The New Wave of Design-Led Watch Brands
Once upon a time, the soul of a watch was found in its movement. A finely finished calibre, Geneva stripes glinting under loupe light, jewels doing their dainty dance — this was the stuff that stirred collectors into poetic trance.
But something’s shifting.
In the past few years, a quiet rebellion has been brewing — one that says the real story isn’t just about what ticks inside. Today, it’s also about how a watch feels on the wrist. How it plays with shape, light, texture. How it makes you pause and think: “I’ve never seen anything like that.”
Enter the design-first watch brand — a new wave of makers less concerned with hairspring heritage, and more focused on challenging the visual language of horology. And honestly? It’s about time.

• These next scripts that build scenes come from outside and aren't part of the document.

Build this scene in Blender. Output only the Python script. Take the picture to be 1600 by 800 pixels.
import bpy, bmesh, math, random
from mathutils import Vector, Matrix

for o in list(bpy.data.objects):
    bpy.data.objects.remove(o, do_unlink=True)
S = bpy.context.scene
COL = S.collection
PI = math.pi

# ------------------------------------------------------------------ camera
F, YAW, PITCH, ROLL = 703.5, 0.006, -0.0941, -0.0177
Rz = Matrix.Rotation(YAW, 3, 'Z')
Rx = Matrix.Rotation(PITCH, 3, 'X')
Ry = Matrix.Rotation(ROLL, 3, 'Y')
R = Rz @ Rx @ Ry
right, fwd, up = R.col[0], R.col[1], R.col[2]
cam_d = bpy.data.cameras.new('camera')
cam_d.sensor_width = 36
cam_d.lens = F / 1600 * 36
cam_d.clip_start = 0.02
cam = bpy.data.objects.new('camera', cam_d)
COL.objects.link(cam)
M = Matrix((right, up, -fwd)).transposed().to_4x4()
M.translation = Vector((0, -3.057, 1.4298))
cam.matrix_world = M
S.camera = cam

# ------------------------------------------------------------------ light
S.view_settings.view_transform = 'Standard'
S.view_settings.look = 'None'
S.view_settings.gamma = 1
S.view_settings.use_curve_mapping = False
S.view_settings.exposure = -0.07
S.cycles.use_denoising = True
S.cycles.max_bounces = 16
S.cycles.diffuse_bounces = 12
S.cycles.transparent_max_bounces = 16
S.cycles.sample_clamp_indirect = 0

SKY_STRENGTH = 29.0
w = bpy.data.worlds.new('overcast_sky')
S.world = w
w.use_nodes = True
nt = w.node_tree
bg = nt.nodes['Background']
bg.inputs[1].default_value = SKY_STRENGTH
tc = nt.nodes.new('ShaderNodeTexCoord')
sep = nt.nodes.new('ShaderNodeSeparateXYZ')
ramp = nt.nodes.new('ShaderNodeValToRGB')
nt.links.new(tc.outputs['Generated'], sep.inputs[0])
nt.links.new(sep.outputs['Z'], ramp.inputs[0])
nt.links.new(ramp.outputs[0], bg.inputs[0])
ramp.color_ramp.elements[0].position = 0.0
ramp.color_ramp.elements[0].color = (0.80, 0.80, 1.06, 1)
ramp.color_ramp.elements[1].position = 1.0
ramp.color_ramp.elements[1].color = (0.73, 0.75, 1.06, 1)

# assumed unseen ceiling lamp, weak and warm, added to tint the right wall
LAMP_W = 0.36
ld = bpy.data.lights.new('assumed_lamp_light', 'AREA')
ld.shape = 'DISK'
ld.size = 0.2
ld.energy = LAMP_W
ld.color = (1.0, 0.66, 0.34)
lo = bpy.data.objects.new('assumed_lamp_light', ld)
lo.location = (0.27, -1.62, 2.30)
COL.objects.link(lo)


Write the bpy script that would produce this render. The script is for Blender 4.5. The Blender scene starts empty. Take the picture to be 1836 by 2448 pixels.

I for one do appreciate the mechanical marvels that movement designers come up with, but as I grow, It’s the design and look of a watch that matters more.
Designs feel free and
The Fresh Face of Watch Design: Why Looking Forward Matters More Than Looking Back
Established brands have the luxury of archives — decades, sometimes centuries, of design blueprints to dig through when the creative well runs dry. And let’s be honest, many do just that. Instead of pushing forward, they play it safe, rolling out heritage reissues and vintage rehashes in slightly different sizes or shades. Nostalgia sells, after all.
But while the big names look backwards, the magic — the real creative spark — is happening elsewhere.
It’s the microbrands and independents that are leading the charge. These are the makers with no archives to lean on, and that might be their greatest strength. Rather than recycle the past, they’re looking outward — drawing inspiration from nature, architecture, industrial design, even furniture. A curve in a window, the grain of a wooden table, the silhouette of a pebble — design influence can come from anywhere. And often does.
And you know what? That freedom, that fresh perspective, is exactly what's appealing to a whole new generation of watch enthusiasts.
I wonder if we’re seeing the rise of a different kind of collector — someone who isn’t all that fussed about what movement is under the hood or whether it has a moonphase or a minute repeater. For many, myself included, it’s more about the spark. That moment when you see a watch and something clicks. You’re not dissecting jewel counts or measuring beat rates. You’re just... drawn to it.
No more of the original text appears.